Giving something back is often cited by volunteers as the reason for their involvement. That’s there for Kolter, but he also said it was seeing the need that kept him going.

“I just see so many things in Penticton, like everywhere else, where people are needed,” Kolter said. There are many more projects he would like to be involved in, he continued, and perhaps when he and Gail stop managing the motel, he will have time.

“As long as I stay healthy, I don’t have a problem,” said Kolter, who will be 78 years old this summer. “We could buy a place here in town and do a little bit more volunteer work.”

It would also give him more time with Gail, who he hopes would volunteer alongside him.

“Right now she can’t, because she is running the motel 80 per cent of the time,” he said.

Though Kolter has given a lot to Penticton through his volunteering, he’s sure he is getting a lot back out of it.

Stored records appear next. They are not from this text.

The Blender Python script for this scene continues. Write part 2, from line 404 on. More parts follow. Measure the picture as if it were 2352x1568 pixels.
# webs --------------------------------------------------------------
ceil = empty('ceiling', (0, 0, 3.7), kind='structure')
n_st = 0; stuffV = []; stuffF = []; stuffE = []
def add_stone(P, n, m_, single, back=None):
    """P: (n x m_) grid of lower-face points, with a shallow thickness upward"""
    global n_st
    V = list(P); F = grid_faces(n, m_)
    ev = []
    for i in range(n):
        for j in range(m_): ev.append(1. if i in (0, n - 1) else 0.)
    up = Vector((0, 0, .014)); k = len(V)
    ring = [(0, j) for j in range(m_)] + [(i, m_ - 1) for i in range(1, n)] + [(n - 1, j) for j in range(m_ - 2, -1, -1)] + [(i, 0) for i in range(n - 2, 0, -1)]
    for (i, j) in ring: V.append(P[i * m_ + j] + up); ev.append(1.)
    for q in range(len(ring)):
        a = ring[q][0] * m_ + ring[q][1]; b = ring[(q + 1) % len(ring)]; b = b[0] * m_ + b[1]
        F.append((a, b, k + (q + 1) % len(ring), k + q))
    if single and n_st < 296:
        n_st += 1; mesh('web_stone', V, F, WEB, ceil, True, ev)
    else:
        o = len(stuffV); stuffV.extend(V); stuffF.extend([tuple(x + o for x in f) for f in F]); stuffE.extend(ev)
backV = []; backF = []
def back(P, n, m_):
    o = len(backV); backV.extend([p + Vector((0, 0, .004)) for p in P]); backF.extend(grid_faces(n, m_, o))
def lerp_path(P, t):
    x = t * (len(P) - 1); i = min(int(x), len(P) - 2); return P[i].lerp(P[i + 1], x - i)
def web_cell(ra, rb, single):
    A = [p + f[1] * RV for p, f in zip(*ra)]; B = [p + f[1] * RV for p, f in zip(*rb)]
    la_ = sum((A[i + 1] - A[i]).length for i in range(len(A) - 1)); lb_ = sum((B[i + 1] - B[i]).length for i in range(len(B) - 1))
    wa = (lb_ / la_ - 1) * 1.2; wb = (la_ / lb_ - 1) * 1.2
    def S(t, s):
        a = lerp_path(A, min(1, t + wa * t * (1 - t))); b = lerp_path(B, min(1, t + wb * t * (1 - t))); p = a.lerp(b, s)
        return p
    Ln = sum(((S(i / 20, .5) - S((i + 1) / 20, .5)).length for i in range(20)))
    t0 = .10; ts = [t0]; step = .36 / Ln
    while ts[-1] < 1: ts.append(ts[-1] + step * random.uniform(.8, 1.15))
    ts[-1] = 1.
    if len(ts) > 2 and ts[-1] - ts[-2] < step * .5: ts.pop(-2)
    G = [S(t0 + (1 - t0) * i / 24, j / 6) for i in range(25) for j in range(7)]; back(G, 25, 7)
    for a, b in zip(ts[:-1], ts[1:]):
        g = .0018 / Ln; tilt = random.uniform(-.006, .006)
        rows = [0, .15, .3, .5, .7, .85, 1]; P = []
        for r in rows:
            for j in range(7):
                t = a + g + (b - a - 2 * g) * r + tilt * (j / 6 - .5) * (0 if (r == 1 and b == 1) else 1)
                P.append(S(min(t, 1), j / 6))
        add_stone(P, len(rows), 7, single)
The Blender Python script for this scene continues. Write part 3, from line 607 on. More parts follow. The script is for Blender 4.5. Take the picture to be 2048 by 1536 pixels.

“You make a lot of friends when you volunteer, no two ways about it,” said Kolter, who started volunteering when he and Gail came to Penticton.

“It is very important when you come as a newcomer that you make a lot of friends and you get to know the city really well,” he said. “Especially meeting people that over the years got to be friends, people that I golf with.”

Watching the changes to the city is another benefit to volunteering, especially at the SOEC.

“I started right at the beginning, so I saw how from a low point to where we are now, which is really on top of it,” said Kolter.

There is a downside. Kolter worries that the population of volunteers is aging.

“What really is the problem with volunteers is there are too many old people like me. There are some younger people coming up but not enough to fill the place of the older people,” said Kolter.

“At our age, we don’t know how long we are going to last and we want to leave a legacy behind … that is carried on by the younger people.”